Se você quiser fazer um passeio longo por ela, pegue um dia do fim de semana, siga a rota até onde der e quando cansar pegue o trem de volta pra Genebra. Tem muito trem, não se preocupe! Só não esqueça que, além do seu ticket, você tem que comprar o ticket pra sua bici - pra mais informações, o site da companhia de trem suíça é este daqui: http://www.sbb.ch/en/home.html

2. Qual bike? Como pegar a rota? O que levar?

Se for um passeio light de 2 horas, ida e volta, você pode ir com qual bike quiser: bici de cidade, mountain bike, road bike... Depende do que estiver na sua mão. Para passeios mais longos, de dia inteiro, realmente não recomendo a city bike, porque a postura do corpo é desfavorável para itinerário longo, a bici é lenta, tem poucas marchas e cansa rapidinho. Vira uma saga, não uma viagem de alegria.

Se você está aqui na primavera ou no verão, por poucos dias e não tem bici, não se desespere: você pode pegar uma emprestada nesta associação genebrina chamada "Genève Roule" (sim, literalmente "Genebra rola"). Por até 4 horas, o aluguel é grátis. É super fácil! Aqui está o site: http://www.geneveroule.ch/drupal/en/node/9

Para duas horas, leve com você uma garrafinha de água e um lanchinho - uma banana, uma barra de cereal, um chocolate... Mas antes de sair, olhe pelo amor de Deus a previsão do tempo na região: www.meteosuisse.ch

Essa rota não tem segredo. Saindo do centro de Genebra - a estação central chamada de "gare Cornavin" -, pegue a rua principal, "rue de Lausanne". Fique atent@; logo você vai ver umas plaquinhas azuis pequeninas penduradas no poste. Siga a plaquinha da rota 50 e voilà: bom passeio!

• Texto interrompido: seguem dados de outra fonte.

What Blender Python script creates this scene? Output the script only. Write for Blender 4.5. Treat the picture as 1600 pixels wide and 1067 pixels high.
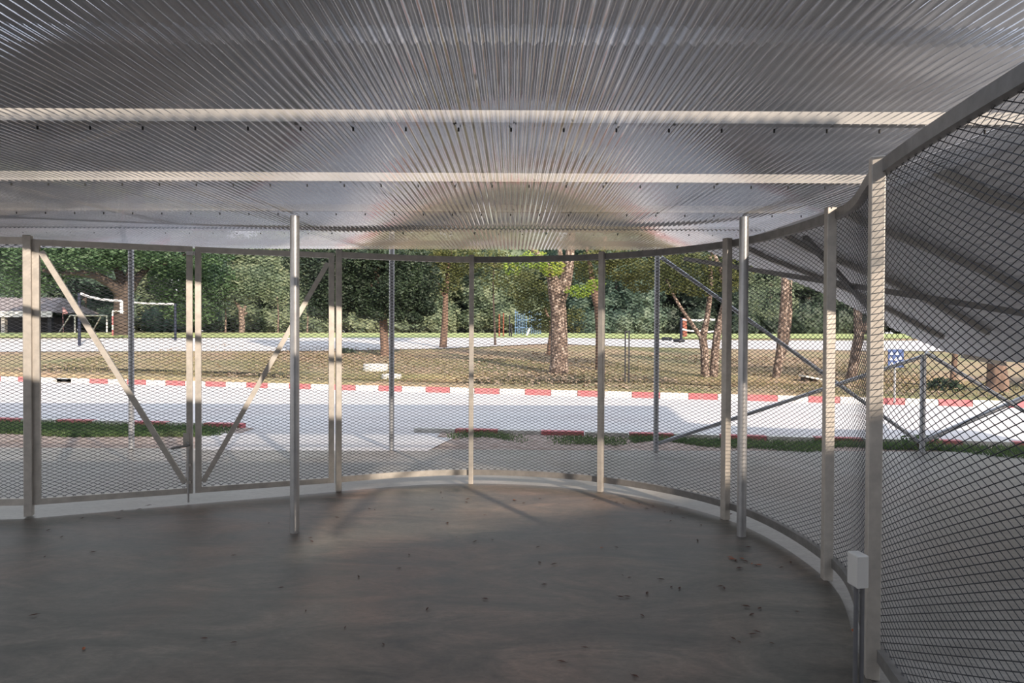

Exemplo de sinalização nas ciclovias suíças - essa, por exemplo, é (obviamente) a plaquinha para a Rota 8.

Por fim...
Na dúvida, pedale.
Porque quando você estiver na estrada, você vai ficar tão feliz que não vai querer estar em outro lugar. 
E porque pedalar aqui é fácil. Tão fácil quanto ir à padaria. 
Afinal de contas, a vida é como um passeio de bicicleta. 

***
P.S. De iniciante à fanática, meu caminho pelo mundo do ciclismo foi sempre acompanhado pela Carol, companheira de bike e doutora absoluta na arte de dizer Sim. Todos os posts de ciclismo são dedicados a ela: Namastê, Caroles!